Nancy Pearl - Pearl On Reading and Librarianship

Pearl On Reading and Librarianship

Part of Pearl’s success with the public hinges on the idea of connecting with the reader without pretense. Pearl is not forgetting her academic background. However, she is finding material that engages the reader and gives the reader permission to enjoy the material of their choice even if it is not the standard reading that the academics say we should all know. Pearl states that readers become more demanding about the quality of material that they read as they read more material. For Pearl, it seems that the most important aspect of reading a book is to enjoy it. If a reader is not enjoying a book, then she has a rule for when to stop reading that book.

Pearl's approach to enjoying reading is the Rule of 50 which states "If you still don't like a book after slogging through the first 50 pages, set it aside. If you're more than 50 years old, subtract your age from 100 and only grant it that many pages." In her books, Pearl recommends 3,400 titles, grouped in chapters such as "Horror for Sissies" and "Good Reading from the Government (Really!)."

Pearl's program, "If All of Seattle Read the Same Book" was a concept to promote literacy and to encourage community. The program was hugely successful and discussed across the nation. Many other communities began to offer similar One City One Book programs based on Ms. Pearl’s success.
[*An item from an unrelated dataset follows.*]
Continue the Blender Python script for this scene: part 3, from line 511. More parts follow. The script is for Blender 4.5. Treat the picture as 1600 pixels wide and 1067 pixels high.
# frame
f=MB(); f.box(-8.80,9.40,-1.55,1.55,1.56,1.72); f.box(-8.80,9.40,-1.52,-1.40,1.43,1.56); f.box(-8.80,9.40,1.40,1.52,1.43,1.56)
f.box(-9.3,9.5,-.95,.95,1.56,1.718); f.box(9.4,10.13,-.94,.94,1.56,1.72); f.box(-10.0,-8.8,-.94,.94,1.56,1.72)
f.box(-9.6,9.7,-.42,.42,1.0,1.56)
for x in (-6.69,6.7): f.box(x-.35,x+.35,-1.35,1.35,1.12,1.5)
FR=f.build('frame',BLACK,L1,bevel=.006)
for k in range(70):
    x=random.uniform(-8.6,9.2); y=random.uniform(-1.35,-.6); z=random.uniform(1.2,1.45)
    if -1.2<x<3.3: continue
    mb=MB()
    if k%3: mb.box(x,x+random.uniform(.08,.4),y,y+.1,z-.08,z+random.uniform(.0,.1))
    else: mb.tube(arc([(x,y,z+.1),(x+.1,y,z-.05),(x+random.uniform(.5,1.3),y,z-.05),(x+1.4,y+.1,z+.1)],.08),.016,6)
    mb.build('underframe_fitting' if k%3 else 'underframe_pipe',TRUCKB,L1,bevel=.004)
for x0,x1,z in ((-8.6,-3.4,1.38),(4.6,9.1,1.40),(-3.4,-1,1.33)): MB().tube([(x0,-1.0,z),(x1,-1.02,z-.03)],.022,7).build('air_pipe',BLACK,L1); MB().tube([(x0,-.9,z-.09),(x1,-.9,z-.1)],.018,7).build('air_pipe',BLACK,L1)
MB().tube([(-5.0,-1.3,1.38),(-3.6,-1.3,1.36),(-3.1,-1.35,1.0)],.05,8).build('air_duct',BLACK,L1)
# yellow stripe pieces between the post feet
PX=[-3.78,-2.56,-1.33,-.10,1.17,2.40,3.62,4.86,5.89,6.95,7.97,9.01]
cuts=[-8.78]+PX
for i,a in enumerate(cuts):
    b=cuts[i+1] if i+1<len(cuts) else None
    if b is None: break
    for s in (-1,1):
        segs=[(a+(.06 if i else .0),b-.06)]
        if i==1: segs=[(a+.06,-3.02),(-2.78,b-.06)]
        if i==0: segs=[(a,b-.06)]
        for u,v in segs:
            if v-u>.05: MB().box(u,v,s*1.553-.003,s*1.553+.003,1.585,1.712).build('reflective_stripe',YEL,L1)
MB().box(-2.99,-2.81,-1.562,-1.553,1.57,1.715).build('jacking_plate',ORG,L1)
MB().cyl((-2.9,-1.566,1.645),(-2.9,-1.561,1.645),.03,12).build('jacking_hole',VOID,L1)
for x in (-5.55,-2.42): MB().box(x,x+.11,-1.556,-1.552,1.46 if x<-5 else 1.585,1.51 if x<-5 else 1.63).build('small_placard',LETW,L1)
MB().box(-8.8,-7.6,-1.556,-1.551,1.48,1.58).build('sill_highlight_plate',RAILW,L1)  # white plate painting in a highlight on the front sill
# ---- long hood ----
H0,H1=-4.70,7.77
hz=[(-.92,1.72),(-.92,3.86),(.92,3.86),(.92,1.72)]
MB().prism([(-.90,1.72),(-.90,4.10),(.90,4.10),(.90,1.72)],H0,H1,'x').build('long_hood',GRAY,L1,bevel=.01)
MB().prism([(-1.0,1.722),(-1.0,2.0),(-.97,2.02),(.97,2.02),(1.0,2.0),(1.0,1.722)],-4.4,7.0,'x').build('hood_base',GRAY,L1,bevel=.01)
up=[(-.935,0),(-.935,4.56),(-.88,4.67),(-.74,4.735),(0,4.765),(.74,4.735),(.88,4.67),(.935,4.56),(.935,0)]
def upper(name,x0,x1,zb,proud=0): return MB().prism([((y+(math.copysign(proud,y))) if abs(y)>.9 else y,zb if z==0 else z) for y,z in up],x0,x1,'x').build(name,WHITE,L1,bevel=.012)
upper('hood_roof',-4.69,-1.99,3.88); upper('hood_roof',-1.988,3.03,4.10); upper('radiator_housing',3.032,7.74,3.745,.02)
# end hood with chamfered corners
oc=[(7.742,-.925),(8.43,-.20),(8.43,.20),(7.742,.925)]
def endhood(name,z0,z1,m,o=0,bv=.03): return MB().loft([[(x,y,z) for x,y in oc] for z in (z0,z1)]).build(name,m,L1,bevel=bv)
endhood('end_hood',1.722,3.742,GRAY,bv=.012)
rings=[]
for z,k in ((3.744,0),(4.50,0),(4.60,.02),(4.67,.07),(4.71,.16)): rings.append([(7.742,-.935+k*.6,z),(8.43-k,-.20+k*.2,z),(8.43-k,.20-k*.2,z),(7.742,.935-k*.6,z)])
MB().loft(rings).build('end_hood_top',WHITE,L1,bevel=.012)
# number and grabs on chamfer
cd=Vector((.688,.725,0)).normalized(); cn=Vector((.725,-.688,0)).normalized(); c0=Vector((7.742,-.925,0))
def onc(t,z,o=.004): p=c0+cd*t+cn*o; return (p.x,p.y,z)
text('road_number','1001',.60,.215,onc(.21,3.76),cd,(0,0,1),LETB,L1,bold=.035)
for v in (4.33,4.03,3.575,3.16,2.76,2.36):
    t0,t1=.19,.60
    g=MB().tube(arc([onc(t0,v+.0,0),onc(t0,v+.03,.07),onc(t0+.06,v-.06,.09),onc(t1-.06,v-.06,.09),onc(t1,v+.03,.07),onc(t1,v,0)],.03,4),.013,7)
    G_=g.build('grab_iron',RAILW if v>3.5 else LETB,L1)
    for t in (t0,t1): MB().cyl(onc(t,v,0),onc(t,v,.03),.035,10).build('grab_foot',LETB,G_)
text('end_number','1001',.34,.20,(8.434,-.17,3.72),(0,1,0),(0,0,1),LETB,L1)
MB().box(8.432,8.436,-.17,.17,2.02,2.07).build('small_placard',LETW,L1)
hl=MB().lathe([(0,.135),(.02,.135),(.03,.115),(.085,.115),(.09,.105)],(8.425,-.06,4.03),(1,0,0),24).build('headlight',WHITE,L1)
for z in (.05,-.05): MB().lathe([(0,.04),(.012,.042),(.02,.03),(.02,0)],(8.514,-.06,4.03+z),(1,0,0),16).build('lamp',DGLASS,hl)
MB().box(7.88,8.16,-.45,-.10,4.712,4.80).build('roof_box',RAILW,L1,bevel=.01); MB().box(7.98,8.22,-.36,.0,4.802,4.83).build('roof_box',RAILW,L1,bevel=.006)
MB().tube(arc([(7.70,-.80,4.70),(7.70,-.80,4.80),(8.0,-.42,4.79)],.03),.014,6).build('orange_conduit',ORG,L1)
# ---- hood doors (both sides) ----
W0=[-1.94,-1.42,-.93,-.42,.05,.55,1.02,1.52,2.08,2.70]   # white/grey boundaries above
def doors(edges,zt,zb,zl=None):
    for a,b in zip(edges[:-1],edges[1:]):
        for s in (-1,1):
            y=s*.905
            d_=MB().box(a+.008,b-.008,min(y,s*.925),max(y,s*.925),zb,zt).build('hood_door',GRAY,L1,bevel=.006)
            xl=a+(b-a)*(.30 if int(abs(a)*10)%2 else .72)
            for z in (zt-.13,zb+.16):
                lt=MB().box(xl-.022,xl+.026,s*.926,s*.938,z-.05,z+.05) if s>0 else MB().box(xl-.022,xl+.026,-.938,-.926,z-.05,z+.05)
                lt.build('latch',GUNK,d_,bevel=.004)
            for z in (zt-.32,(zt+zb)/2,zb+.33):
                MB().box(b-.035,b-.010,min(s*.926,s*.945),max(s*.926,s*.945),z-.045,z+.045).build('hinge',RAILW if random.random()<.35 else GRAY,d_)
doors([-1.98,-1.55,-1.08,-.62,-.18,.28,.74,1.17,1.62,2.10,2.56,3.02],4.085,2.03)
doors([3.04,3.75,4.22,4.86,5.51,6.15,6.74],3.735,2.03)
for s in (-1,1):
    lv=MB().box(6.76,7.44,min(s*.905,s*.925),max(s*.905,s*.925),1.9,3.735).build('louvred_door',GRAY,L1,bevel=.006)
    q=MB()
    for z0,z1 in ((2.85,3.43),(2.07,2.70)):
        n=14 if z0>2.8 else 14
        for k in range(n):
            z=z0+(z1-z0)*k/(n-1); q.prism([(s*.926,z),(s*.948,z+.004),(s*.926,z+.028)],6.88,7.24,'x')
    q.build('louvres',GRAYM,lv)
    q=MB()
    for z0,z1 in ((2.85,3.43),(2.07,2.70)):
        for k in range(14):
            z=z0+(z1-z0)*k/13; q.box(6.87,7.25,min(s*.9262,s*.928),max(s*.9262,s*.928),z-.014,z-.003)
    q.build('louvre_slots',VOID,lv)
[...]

Her appearance on local public radio fueled her popularity as her listeners began to find books that they actually enjoyed reading. Ms. Pearl’s knowledge of books and ability to recommend the right book to the right reader, led her to gather her thoughts from her own reading, writing, and speaking into a collection of book reviews. She began publishing books about books.

Pearl says that the largest problem facing librarianship today is that "we have yet to balance the three important functions a library has in a community: information access, providing people with books and material for their recreational learning and reading, and offering quality programs for our patrons. The pendulum swung way over on the information access side and has yet to right itself. We graduate people from library schools (information schools) knowing how to build a website, but not knowing how to recommend a book to someone who comes in asking for something good to read."